YouTube Music is first and foremost a music-video app, albeit one designed with an awareness that most people will be using it on their phones. For those times when you would rather listen than watch, you can toggle the app to audio-only mode, which turns off the video and replaces it with a still image. You can even turn off the screen completely and keep listening while you do something else.

But here is the first blow to users of the free version: the ­audio-only mode is only available to paid subscribers. You can also shrink the video to a little strip at the bottom of the app, where it will continue playing in a cropped format while you look for the next video. The app will even keep the music playing if you switch to other tasks, checking your email, for example – but, again, only if you’ve paid for Red.

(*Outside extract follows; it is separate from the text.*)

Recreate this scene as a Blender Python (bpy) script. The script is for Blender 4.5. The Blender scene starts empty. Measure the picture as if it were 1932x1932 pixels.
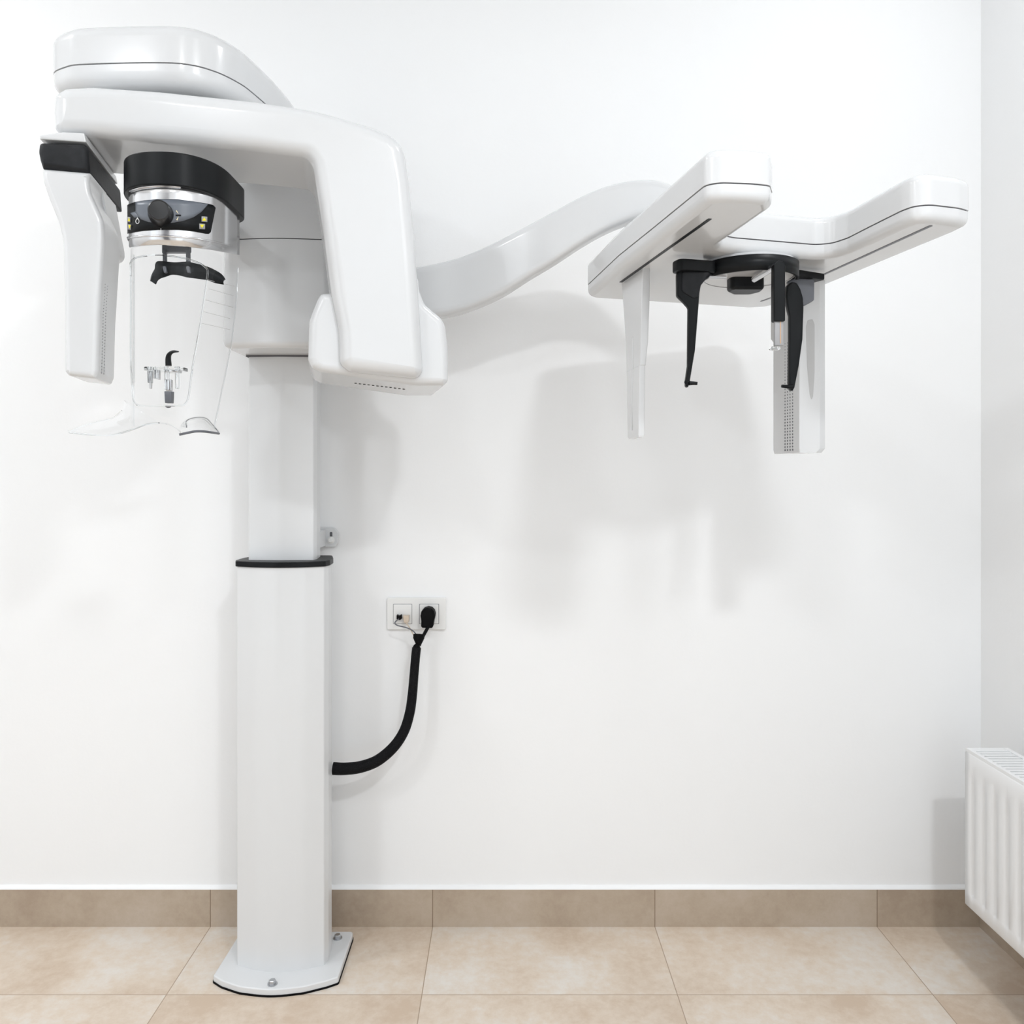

There are also some curious omissions. For instance, there’s no easy way to create a playlist in which you can build a queue of videos to play one after the other.

The app does offer "song stations", which build queues of videos from artists related to the one you are listening to. You can toggle the range of the resulting mix with options such as "less variety", "more variety" or "balanced". I started a station with Passenger's Let Her Go, and so far I am pretty happy with the "balanced" playlist it created, which included Counting Stars from OneRepublic and Burn by Ellie Goulding.

You can also play all of the videos you have given the thumbs up to, which turns that grouping into a crude sort of favourites playlist.

The app is much less cluttered than competing services such as Apple Music, which has more lists and tabs than you’ll know what to do with. YouTube Music limits the tabs to three – home, hot (trending videos), and thumbs up (your favourites).

Home offers recommended videos, and it is easy to find something playable.

Your mileage may vary with the “hot” tab – it didn’t do much for me, although I’m usually a bit out of sync with the mainstream.

There is one other fun feature, called “offline mixtape”. This automatically saves 20 audio-­only songs for you based on your tastes, for when you know you’re going to get spotty reception. I wish it saved the videos instead of only the audio, but this will at least keep the music playing in a pinch. Alas, offline mixtapes are also disabled in the ad-­supported version of the app.

YouTube Music makes Google’s $10-a-month music subscription a lot more attractive. Paying the premium not only unlocks all the features in YouTube Music itself, it also gets you ad-free playback on the main YouTube app, access to Google Play Music and, further down the road, will also give you some original material from ­YouTube stars.